For the four weeks he would have to nurture the fire like a dying lamb, returning to it at least once every two hours to see that its heart still beat. All went well, until one day returning from a walk on the heights of Garbh Eilean, he was horrified to see from above that a yacht had anchored in the bay and a party from it was picnicking on the beach between him and the house. If he was to get back to the fire, whose thin grey thread of smoke he could just see trickling upwards from the chimney into the sky, he would have to pass the picnickers. That in itself would not have been so bad if he had been wearing any clothes. He wasn’t. It was a 1930s habit to walk about in wild places undressed.

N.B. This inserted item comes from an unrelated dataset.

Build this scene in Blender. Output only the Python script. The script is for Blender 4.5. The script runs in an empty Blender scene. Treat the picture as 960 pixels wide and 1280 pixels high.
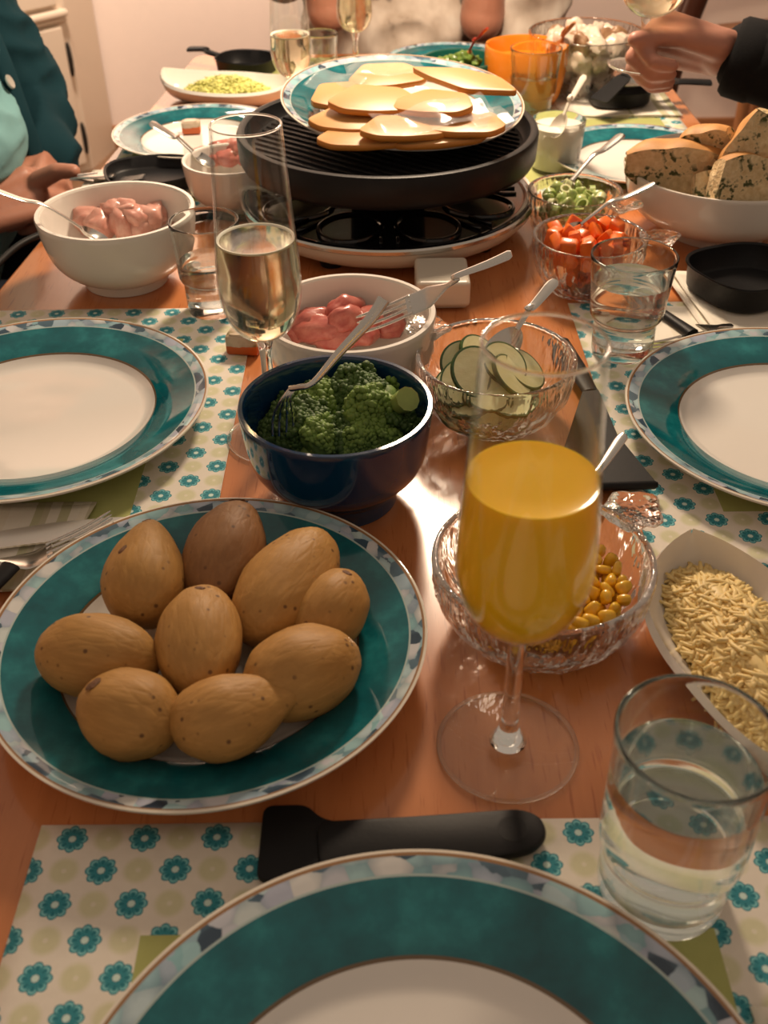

Unobserved from the beach, he waited crouched behind a rock for the picnickers to leave. They were having a marvellous time. Sprinklings of laughter came drifting up to him. The young men and women in their yachting skirts and blue jerseys lay back on the warmth of the shingle. The hours went by. The trickle of smoke from the chimney had thinned to invisibility. There was nothing for it. Dressed only in what he describes as ‘an apron of gossamer fern’ my father strolled with as much dignity as he could, past the picnickers and on to the house where with flooding relief he could dress himself and restore his faltering fire to life.